I'm very glad languages like Go and Rust exist, but saying you shouldn't write C because you might create memory leaks is kind of like saying you shouldn't write multi-threaded code because you might create race conditions. Yeah, it adds complexity to your code, but it's sometimes worth the overhead it saves. Whether that trade-off is worth it is always up for debate.

2 comments

Oh, I agree it is a tradeoff. But the parent said "you can learn to miss every time". Can anyone point me to a C language project where the developers consistently miss every time?
It’s possible with rules, experience and guidance.

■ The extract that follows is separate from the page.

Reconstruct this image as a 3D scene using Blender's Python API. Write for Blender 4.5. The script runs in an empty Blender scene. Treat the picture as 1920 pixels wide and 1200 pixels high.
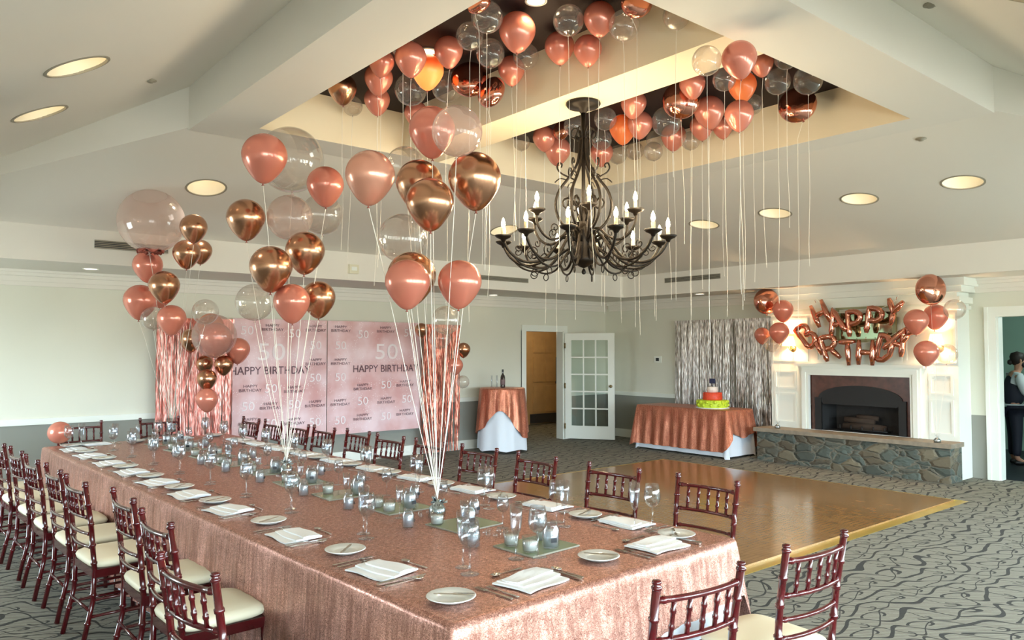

Granted, I learned to write C 25+ years ago, and have worked as a C programmer for 15 of them, writing mostly embedded software for mobile phones (pre smartphone), airport sorters, but have also written financial software (mostly for parsing NASDAQ feeds), but the point is that most of the software I’ve written has had close to a decade of “runtime”, and while I started out making the same mistakes as everybody else, you learn to put ranges on your heap pointers like strncpy instead of just blindly doing strcpy.

Checking the size of your input vs your allocated memory takes care of a lot of it. As for memory leaks, it’s not exactly hard to free a pointer for every time you malloc one.

People are terrified of C, and yes, Go, Rust, Java, C# makes it harder to make _those_ mistakes, but that doesn’t mean it’s impossible to write good C code.

And it’s not like projects written in Go or Rust are error free. They just struggle with different errors.

As for good C projects, check stuff like postfix, nginx, and yes Linux or FreeBSD.

Are you saying that every project written in C has suffered from a memory leak issue at some point? Most C/C++ code I've personally written doesn't even use the heap.

I work on avionics and we use C/C++ now and then. We have a ton of rules regarding memory management (pretty much everything stays on the stack) and I can't recall anything I've ever been involved with suffering from a memory leak.

If basically everything stays on the stack, you’ll have a much lower chance of seeing a memory leak, by definition.
Exactly. Using C/C++ doesn't have to mean using the heap.
Using the heap has nothing to do with the code being safe or unsafe.
All I'm saying is that it's a trivial oversimplification to say you can learn to miss every time.
Don't need a leak for C code to be vulnerable, in fact not using the heap helps - just one missing bounds check on user input and you can write to the stack. OTOH, W^X should catch those.
It’s not just the developers. The code gets reviewed and merged as well. I don’t know which projects but those are the highest quality C code based.

Writing in C doesn’t create complexity but lots of traps to fall in. Writing in C doesn’t save overhead over Rust. Your rust code can be very low level and safe and C isn’t that close to hardware as it used to be anyway.